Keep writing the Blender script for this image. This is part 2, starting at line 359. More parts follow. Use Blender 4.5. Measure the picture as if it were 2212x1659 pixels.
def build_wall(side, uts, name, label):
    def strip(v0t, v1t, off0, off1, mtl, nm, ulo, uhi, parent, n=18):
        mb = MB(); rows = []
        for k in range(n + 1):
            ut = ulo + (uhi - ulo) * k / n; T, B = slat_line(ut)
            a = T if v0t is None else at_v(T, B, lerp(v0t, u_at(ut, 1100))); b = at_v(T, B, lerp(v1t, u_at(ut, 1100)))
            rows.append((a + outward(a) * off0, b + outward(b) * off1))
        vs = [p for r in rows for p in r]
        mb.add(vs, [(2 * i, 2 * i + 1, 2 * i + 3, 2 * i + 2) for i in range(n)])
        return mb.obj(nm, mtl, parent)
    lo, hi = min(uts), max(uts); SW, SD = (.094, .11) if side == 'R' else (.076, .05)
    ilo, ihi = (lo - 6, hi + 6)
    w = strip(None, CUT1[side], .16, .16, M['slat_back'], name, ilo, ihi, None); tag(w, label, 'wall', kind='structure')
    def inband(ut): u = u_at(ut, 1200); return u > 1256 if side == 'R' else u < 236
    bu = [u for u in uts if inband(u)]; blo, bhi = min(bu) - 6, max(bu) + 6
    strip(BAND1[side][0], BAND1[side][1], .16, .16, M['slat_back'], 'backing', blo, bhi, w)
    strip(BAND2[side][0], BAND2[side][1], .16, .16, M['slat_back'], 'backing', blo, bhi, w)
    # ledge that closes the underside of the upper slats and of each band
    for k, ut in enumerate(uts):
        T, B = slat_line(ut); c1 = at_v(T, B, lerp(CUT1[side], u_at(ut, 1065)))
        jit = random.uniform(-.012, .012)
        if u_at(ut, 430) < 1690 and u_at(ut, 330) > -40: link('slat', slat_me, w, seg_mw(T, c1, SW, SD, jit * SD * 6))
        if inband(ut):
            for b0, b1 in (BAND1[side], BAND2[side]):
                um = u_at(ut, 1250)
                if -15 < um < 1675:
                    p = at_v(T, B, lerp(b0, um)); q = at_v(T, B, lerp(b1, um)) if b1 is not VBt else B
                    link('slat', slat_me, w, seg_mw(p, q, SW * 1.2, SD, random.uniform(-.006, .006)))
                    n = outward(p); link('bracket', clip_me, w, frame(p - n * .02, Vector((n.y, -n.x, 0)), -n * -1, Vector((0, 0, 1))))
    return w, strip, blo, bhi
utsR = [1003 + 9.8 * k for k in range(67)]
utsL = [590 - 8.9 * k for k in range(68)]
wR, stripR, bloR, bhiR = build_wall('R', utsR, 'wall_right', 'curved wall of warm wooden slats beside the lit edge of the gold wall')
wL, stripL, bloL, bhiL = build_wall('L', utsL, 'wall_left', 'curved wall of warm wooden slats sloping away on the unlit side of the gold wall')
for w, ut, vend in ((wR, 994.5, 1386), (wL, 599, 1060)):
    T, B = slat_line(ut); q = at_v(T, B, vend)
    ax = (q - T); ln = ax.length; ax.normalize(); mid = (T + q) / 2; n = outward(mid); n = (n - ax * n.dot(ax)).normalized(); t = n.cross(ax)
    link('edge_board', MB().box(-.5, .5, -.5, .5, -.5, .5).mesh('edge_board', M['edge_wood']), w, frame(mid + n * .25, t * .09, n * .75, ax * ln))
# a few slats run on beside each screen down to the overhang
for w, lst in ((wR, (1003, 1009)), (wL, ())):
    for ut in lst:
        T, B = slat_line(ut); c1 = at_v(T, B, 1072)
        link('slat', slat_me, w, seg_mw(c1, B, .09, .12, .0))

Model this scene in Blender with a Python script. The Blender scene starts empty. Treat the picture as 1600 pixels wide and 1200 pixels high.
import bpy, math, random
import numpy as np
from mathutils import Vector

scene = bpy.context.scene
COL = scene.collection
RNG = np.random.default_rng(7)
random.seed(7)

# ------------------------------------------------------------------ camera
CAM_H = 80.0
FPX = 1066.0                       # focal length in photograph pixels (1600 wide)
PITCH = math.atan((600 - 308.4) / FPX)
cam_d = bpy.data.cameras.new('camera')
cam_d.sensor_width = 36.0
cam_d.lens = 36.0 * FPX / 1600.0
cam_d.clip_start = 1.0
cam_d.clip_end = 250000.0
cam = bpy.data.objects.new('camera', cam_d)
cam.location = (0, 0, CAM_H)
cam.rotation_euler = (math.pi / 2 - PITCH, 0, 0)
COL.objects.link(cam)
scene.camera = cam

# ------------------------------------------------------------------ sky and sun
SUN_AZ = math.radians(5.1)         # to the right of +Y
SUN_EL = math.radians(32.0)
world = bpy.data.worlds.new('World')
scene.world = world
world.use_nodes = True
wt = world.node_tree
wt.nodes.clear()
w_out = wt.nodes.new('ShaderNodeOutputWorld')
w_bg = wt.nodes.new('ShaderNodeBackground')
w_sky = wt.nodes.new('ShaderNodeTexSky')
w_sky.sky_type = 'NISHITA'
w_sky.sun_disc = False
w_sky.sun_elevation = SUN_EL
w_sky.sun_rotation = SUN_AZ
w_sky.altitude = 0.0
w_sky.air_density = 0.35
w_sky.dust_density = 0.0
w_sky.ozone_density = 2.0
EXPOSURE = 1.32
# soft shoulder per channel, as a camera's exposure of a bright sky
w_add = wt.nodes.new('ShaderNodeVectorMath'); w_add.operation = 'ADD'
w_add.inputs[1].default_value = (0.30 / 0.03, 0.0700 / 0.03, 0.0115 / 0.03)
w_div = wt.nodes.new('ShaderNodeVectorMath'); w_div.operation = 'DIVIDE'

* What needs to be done
All lines from the one containing "Model this scene" through the end of the records, both ends included, are to be quoted exactly; please add nothing else.

* Task solution
Model this scene in Blender with a Python script. The Blender scene starts empty. Treat the picture as 1600 pixels wide and 1200 pixels high.
import bpy, math, random
import numpy as np
from mathutils import Vector

scene = bpy.context.scene
COL = scene.collection
RNG = np.random.default_rng(7)
random.seed(7)

# ------------------------------------------------------------------ camera
CAM_H = 80.0
FPX = 1066.0                       # focal length in photograph pixels (1600 wide)
PITCH = math.atan((600 - 308.4) / FPX)
cam_d = bpy.data.cameras.new('camera')
cam_d.sensor_width = 36.0
cam_d.lens = 36.0 * FPX / 1600.0
cam_d.clip_start = 1.0
cam_d.clip_end = 250000.0
cam = bpy.data.objects.new('camera', cam_d)
cam.location = (0, 0, CAM_H)
cam.rotation_euler = (math.pi / 2 - PITCH, 0, 0)
COL.objects.link(cam)
scene.camera = cam

# ------------------------------------------------------------------ sky and sun
SUN_AZ = math.radians(5.1)         # to the right of +Y
SUN_EL = math.radians(32.0)
world = bpy.data.worlds.new('World')
scene.world = world
world.use_nodes = True
wt = world.node_tree
wt.nodes.clear()
w_out = wt.nodes.new('ShaderNodeOutputWorld')
w_bg = wt.nodes.new('ShaderNodeBackground')
w_sky = wt.nodes.new('ShaderNodeTexSky')
w_sky.sky_type = 'NISHITA'
w_sky.sun_disc = False
w_sky.sun_elevation = SUN_EL
w_sky.sun_rotation = SUN_AZ
w_sky.altitude = 0.0
w_sky.air_density = 0.35
w_sky.dust_density = 0.0
w_sky.ozone_density = 2.0
EXPOSURE = 1.32
# soft shoulder per channel, as a camera's exposure of a bright sky
w_add = wt.nodes.new('ShaderNodeVectorMath'); w_add.operation = 'ADD'
w_add.inputs[1].default_value = (0.30 / 0.03, 0.0700 / 0.03, 0.0115 / 0.03)
w_div = wt.nodes.new('ShaderNodeVectorMath'); w_div.operation = 'DIVIDE'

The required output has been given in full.